Lead Defense Attorney Brendan Sullivan, a soft-spoken man who has a reputation for viciousness when he is in the courtroom, chose a measured tact today that subtly focused on Stevens' wife Catherine and former VECO CEO and Stevens' friend, Bill Allen. Those two, intentionally or not, appear to be the source of the trouble here, Sullivan told the jury.

"He had no intent to violate the law," Sullivan said of Sen. Stevens. "He had no intent to conceal anything."

Catherine Stevens, Sullivan said, was in charge of the financing of the renovation, and made design recommendations that upped the cost. Stevens had arranged for a mortgage on the chalet to cover the construction costs, but that mortgage only amounted to some $100,000. All bills from the previously mentioned local construction contractor were paid, Sullivan asserted, save for the last one (amounting to $19,000), which VECO told the contractor to "eat."

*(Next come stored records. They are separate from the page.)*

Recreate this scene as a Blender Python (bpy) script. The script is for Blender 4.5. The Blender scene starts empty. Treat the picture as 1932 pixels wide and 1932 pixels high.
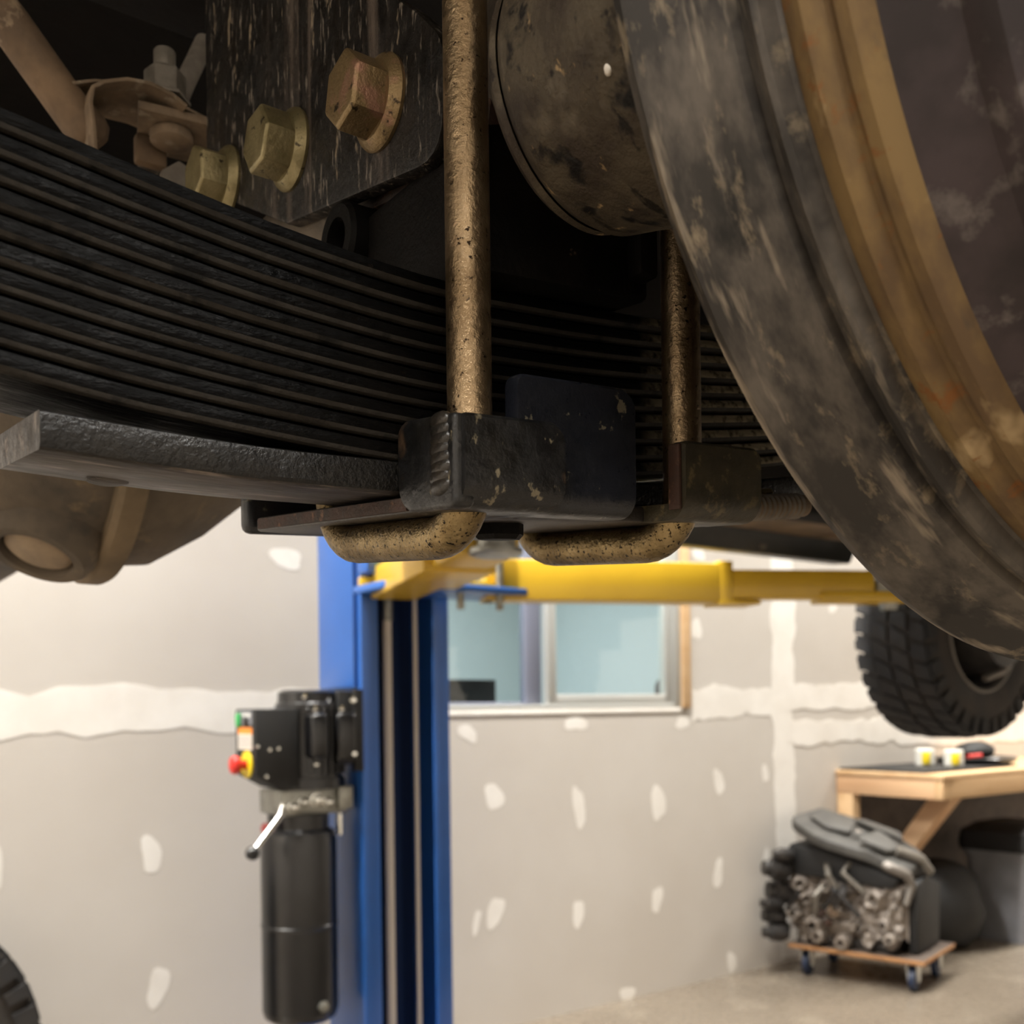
import bpy, bmesh, math, random
from mathutils import Vector, Matrix, noise
random.seed(7)
SC = bpy.context.scene
COL = SC.collection
PI = math.pi
# ------------------------------------------------------------------ camera, light, exposure
CAMZ = 1.22
cd = bpy.data.cameras.new('camera'); cam = bpy.data.objects.new('camera', cd); COL.objects.link(cam)
cam.location = (0, 0, CAMZ)
cam.rotation_mode = 'QUATERNION'
cam.rotation_quaternion = (Matrix.Rotation(math.radians(-36), 4, 'Z') @ Matrix.Rotation(.0125, 4, 'Y') @ Matrix.Rotation(PI/2, 4, 'X')).to_quaternion()
cd.sensor_width = 36; cd.lens = 36*1950/1932
cd.shift_y = (1337-966)/1932
cd.clip_start = .01; cd.clip_end = 60
cd.dof.use_dof = True; cd.dof.focus_distance = .385; cd.dof.aperture_fstop = 15.0
SC.camera = cam
w = bpy.data.worlds.new('world'); SC.world = w; w.use_nodes = True
w.node_tree.nodes['Background'].inputs[0].default_value = (.9, .93, 1, 1)
w.node_tree.nodes['Background'].inputs[1].default_value = .05
SC.view_settings.view_transform = 'Standard'; SC.view_settings.look = 'None'
SC.view_settings.gamma = 1; SC.view_settings.use_curve_mapping = False
SC.view_settings.exposure = 0.0
SC.cycles.max_bounces = 5; SC.cycles.diffuse_bounces = 4; SC.cycles.glossy_bounces = 3; SC.cycles.transparent_max_bounces = 6
SC.cycles.use_adaptive_sampling = True; SC.cycles.adaptive_threshold = .06; SC.cycles.caustics_reflective = False; SC.cycles.caustics_refractive = False
def area(name, loc, size, power, color=(1, .965, .91), target=None):
    l = bpy.data.lights.new(name, 'AREA'); l.shape = 'RECTANGLE'; l.size, l.size_y = size
    l.energy = power; l.color = color
    o = bpy.data.objects.new(name, l); COL.objects.link(o); o.location = loc
    if target is not None:
        o.rotation_euler = (Vector(target)-Vector(loc)).to_track_quat('-Z', 'Y').to_euler()
    return o
CEIL = 4.8
for i, (x, y, e) in enumerate([(-3.6, 2.3, 330), (-1.0, 2.3, 345), (1.6, 2.3, 315), (4.2, 2.3, 210), (6.8, 2.0, 200), (-2.2, -1.8, 235), (.8, -1.9, 235), (3.8, -1.9, 220), (-3.4, .3, 250)]):  # unseen lamps; those at the far ends added to even the wall light
    area('ceiling_lamp', (x, y, CEIL-.08), (1.2, .35), e)
area('office_fill', (2.6, 4.9, 2.55), (1.0, .6), 92, (.95, .98, 1))  # unseen area light added to brighten the office behind the glass

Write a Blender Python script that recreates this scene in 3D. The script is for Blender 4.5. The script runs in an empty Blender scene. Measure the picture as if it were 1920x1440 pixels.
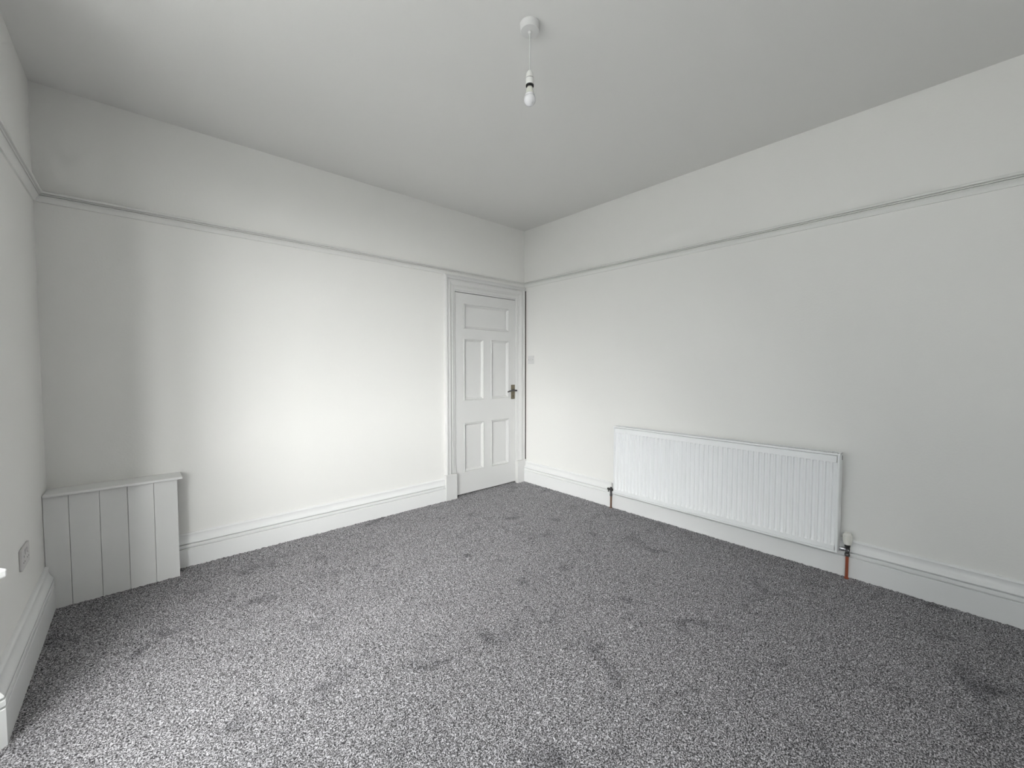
import bpy, bmesh, math, random
import numpy as np
from mathutils import Vector, Matrix

random.seed(7)
np.random.seed(7)
scene = bpy.context.scene
COL = scene.collection
PI = math.pi

# ------------------------------------------------------------------ camera
# world frame: back wall y = 0, right wall x = 0, left wall x = -W, floor z = 0
W, H = 3.5, 2.70
cam_d = bpy.data.cameras.new('camera')
cam_d.sensor_fit = 'HORIZONTAL'
cam_d.sensor_width = 36.0
cam_d.lens = 772.38 / 1920.0 * 36.0
cam_d.clip_start = 0.02
cam = bpy.data.objects.new('camera', cam_d)
COL.objects.link(cam)
yaw, pitch, roll = 0.7328, -0.0399, -0.0003
fwd = Vector((math.sin(yaw) * math.cos(pitch), math.cos(yaw) * math.cos(pitch), math.sin(pitch)))
rgt = Vector((math.cos(yaw), -math.sin(yaw), 0))
upv = rgt.cross(fwd)
r2 = rgt * math.cos(roll) + upv * math.sin(roll)
u2 = -rgt * math.sin(roll) + upv * math.cos(roll)
m = Matrix((r2, u2, -fwd)).transposed().to_4x4()
m.translation = Vector((-3.1096, -3.2593, 1.2356))
cam.matrix_world = m
scene.camera = cam

# ------------------------------------------------------------------ sky, sun, exposure
scene.view_settings.view_transform = 'Standard'
scene.view_settings.look = 'None'
scene.view_settings.gamma = 1.0
scene.view_settings.use_curve_mapping = False
scene.view_settings.exposure = 1.83

world = bpy.data.worlds.new('overcast_sky')
scene.world = world
world.use_nodes = True
bg = world.node_tree.nodes['Background']
bg.inputs['Color'].default_value = (0.93, 0.97, 1.0, 1)
bg.inputs['Strength'].default_value = 0.95

sun_d = bpy.data.lights.new('hazy_sun', 'SUN')
sun_d.energy = 10.0
sun_d.angle = math.radians(80)
sun_d.color = (1.0, 0.985, 0.97)
sun = bpy.data.objects.new('hazy_sun', sun_d)
COL.objects.link(sun)
SUN_SLOPE, SUN_EL = 0.60, 30.0          # dx per dy of the rays, elevation in degrees
_h = Vector((SUN_SLOPE, 1.0, 0)).normalized() * math.cos(math.radians(SUN_EL))
sun_dir = Vector((_h.x, _h.y, -math.sin(math.radians(SUN_EL))))
sun.rotation_euler = sun_dir.to_track_quat('-Z', 'Y').to_euler()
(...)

"We have to look, somewhat uncomfortably, at the relationship between Stevens and Catherine, because it is at the heart of what happened here," Sullivan cryptically told the members of the jury. "Catherine was the one who decided what should be done."

In addition, Sullivan said, VECO never billed Stevens for the $188,000 additional, choosing instead to absorb that figure into its own books. Stevens, he said, could not pay what he did not know he owed. The money he did pay out of his mortgage looked, on the surface, to be sufficient to cover the costs of the job, Sullivan said

And, he said, Stevens could not possibly have been fully apprised of what was going on the with the renovation, because he lived in Washington.

"It is hard to do things so far away from the renovation site," he said. "There was no [formal] contract."

Bill Allen's intent, Sullivan said, will have to be looked at in-depth, because Stevens asked for bills several times, but never received any from VECO.

As for the other items of value, Sullivan claims Stevens did not want or was not interested in nor did he ask for the $2700 massage chair, the $20,000 worth of decorative rope lighting at the chalet, the furniture, the tool chest or the Viking gas grill, an item his wife reportedly feared would blow up the house.

Sullivan also said that the champion Huskey puppy's value was based on his own purchase of the dogs sibling, that he was unaware of the stained-glass window provided for the chalet and that the trade of the Mustang car for the new Land Rover was an "even deal."